Key Factors Affecting Present Value

  1. Time Horizon (N): The longer the time until the future payment is received, the lower its present value will be, as it has more time to earn interest or be subject to discounting.
  2. Discount Rate (i): A higher interest rate (discount rate) results in a lower present value. This reflects a higher required rate of return or a greater perceived risk.
  3. Future Value Amount (FV): A larger future payment naturally leads to a larger present value, assuming all other factors remain constant.
  4. Compounding Frequency: More frequent compounding (e.g., monthly vs. annually) increases the future value for a given rate and period, thus slightly increasing the present value of a future sum (as the denominator becomes slightly smaller).
  5. Inflation: While not directly in the formula, expected inflation is a key component when determining the appropriate discount rate (i). Higher expected inflation often leads to higher required rates of return.
  6. Risk and Uncertainty: Higher perceived risk associated with receiving the future payment increases the discount rate (i) required by an investor, thereby decreasing the PV.

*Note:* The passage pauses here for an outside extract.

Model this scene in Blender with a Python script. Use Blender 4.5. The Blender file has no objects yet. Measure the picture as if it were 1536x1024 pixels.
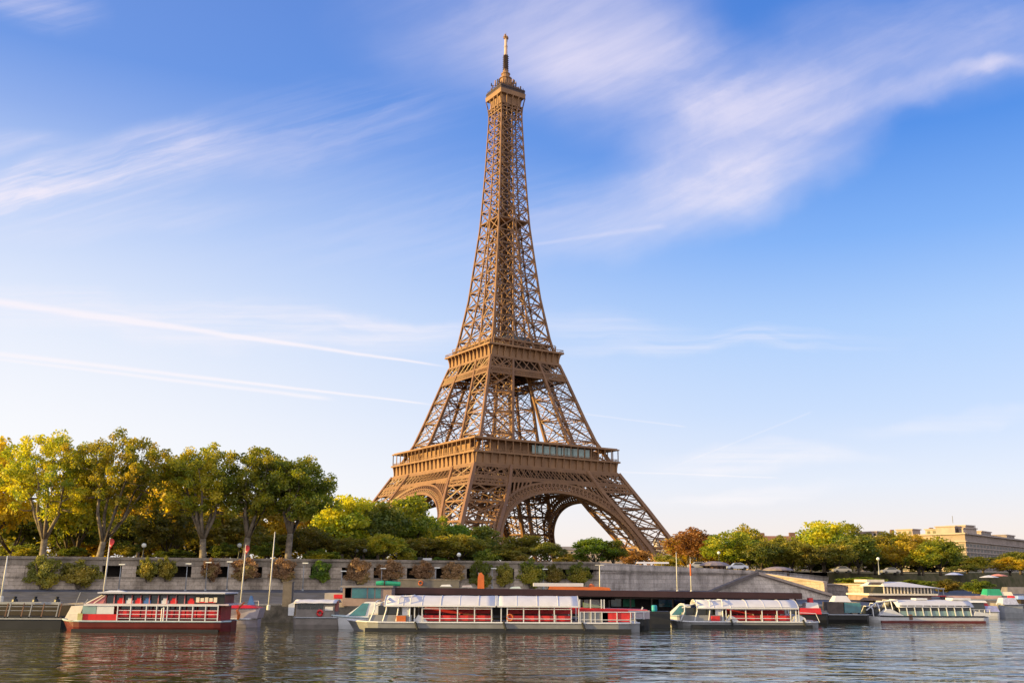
import bpy, bmesh, math, random
import numpy as np
from mathutils import Vector, Matrix
S = bpy.context.scene
COL = S.collection
PI = math.pi
# ---------------------------------------------------------------- camera
F, TH, ROLL, EYE = 1480.0, 0.2361, 0.005, 5.5
cam = bpy.data.objects.new('camera', bpy.data.cameras.new('camera'))
COL.objects.link(cam)
fwd = Vector((0, math.cos(TH), math.sin(TH))); up0 = Vector((0, -math.sin(TH), math.cos(TH))); rt0 = Vector((1, 0, 0))
rt = rt0 * math.cos(ROLL) + up0 * math.sin(ROLL); up = up0 * math.cos(ROLL) - rt0 * math.sin(ROLL)
cam.matrix_world = Matrix(((rt.x, up.x, -fwd.x, 0), (rt.y, up.y, -fwd.y, 0), (rt.z, up.z, -fwd.z, EYE), (0, 0, 0, 1)))
cam.data.sensor_width = 36; cam.data.lens = F / 1536 * 36; cam.data.clip_start = 1; cam.data.clip_end = 30000
S.camera = cam
# ---------------------------------------------------------------- light
SUN = Vector((-0.965, -0.20, 0.185)).normalized()
EL = math.asin(SUN.z); AZ = math.atan2(SUN.x, SUN.y)
sl = bpy.data.lights.new('sun', 'SUN'); sl.energy = 5.0; sl.angle = math.radians(0.5); sl.color = (1.0, 0.70, 0.22)
sun = bpy.data.objects.new('sun', sl); COL.objects.link(sun)
sun.rotation_euler = SUN.to_track_quat('Z', 'Y').to_euler()
S.view_settings.view_transform = 'Standard'; S.view_settings.look = 'None'; S.view_settings.gamma = 1
S.view_settings.exposure = 1.05
S.cycles.max_bounces = 6; S.cycles.transparent_max_bounces = 6; S.cycles.use_denoising = True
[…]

FAQ: Present Value on BA II Plus

  1. Q: How do I input the interest rate on the BA II Plus?
    A: For the BA II Plus, when using the TVM (Time Value of Money) keys, you typically input the annual interest rate (I/Y). If your periods are not annual (e.g., monthly), you must first divide the annual rate by the number of periods per year (e.g., 12 for monthly) before entering it into the I/Y key. This calculator simplifies this by asking for the *periodic* rate directly.
  2. Q: What’s the difference between N and I/Y on the BA II Plus?
    A: ‘N’ represents the total number of payment periods. ‘I/Y’ represents the annual interest rate. Remember to adjust ‘I/Y’ if your payments are not annual.
  3. Q: How do I calculate the present value of an annuity?
    A: For an annuity (a series of equal payments over time), you would use the PMT (Payment) key on the BA II Plus along with N, I/Y, and potentially FV (if there’s a lump sum at the end). This calculator is for a single future sum only.
  4. Q: Can the BA II Plus handle negative values?
    A: Yes, the BA II Plus requires you to distinguish between cash inflows and outflows. Typically, money you receive (like FV) is positive, and money you pay out (like PV or an initial investment) is negative. This calculator focuses on finding the PV based on a positive FV.
  5. Q: My PV result is negative. Why?
    A: This usually happens when the calculator assumes you are paying the PV amount to receive the FV. If FV is positive, PV is often calculated as negative. If FV is negative (a future outflow), PV would be positive. This calculator aims for a positive PV result for clarity.
  6. Q: What if my periods are in months but the rate is annual?
    A: You must convert both. Divide the annual rate by 12 to get the monthly rate, and multiply the number of years by 12 to get the total number of months (periods). This calculator directly asks for the *periodic* rate and *number of periods*.
  7. Q: How accurate is the calculator?
    A: This JavaScript calculator uses standard floating-point arithmetic and should be highly accurate for typical financial calculations. For extremely large numbers or high precision requirements, consult specialized financial software or a physical BA II Plus.
  8. Q: What does “unitless” mean for the PV result?
    A: It means the calculator doesn’t assume a specific currency. The PV will be in the same currency unit as the Future Value you entered.